**Data block:**
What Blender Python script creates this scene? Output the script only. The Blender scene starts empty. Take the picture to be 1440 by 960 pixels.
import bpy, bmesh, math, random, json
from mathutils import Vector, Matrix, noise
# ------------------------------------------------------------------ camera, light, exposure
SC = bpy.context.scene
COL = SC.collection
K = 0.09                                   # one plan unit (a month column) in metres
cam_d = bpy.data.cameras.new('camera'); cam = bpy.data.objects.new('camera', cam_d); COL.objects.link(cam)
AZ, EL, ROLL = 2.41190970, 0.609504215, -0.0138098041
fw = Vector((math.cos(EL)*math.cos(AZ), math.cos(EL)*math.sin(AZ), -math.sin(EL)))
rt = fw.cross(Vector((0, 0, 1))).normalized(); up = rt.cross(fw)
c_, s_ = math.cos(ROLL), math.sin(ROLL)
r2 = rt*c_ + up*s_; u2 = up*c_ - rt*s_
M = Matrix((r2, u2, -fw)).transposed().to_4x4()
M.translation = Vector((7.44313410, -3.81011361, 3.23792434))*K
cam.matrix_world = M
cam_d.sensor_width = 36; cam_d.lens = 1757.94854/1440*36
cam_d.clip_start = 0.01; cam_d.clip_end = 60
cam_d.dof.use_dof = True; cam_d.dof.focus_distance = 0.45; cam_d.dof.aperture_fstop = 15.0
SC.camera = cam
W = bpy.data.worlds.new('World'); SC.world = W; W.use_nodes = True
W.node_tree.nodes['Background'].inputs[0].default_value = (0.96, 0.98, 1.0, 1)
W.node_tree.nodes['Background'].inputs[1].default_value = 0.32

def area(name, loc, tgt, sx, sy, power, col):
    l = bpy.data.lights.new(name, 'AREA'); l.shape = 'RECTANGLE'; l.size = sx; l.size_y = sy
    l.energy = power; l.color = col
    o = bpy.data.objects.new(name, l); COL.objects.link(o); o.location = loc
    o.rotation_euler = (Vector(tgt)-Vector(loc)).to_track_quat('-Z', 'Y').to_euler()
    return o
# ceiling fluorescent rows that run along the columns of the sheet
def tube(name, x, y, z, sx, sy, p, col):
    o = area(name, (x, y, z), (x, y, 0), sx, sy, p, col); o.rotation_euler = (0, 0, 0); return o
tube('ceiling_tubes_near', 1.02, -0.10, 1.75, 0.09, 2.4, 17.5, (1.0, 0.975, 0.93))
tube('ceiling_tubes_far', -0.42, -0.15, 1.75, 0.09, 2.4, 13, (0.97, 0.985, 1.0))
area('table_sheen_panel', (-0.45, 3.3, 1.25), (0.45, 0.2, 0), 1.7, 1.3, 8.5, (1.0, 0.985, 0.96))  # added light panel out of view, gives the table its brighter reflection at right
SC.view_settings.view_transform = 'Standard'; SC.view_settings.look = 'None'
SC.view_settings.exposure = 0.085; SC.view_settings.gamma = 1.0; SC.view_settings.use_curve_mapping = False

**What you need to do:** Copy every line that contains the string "scene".

**Solved exercise:**
What Blender Python script creates this scene? Output the script only. The Blender scene starts empty. Take the picture to be 1440 by 960 pixels.
SC = bpy.context.scene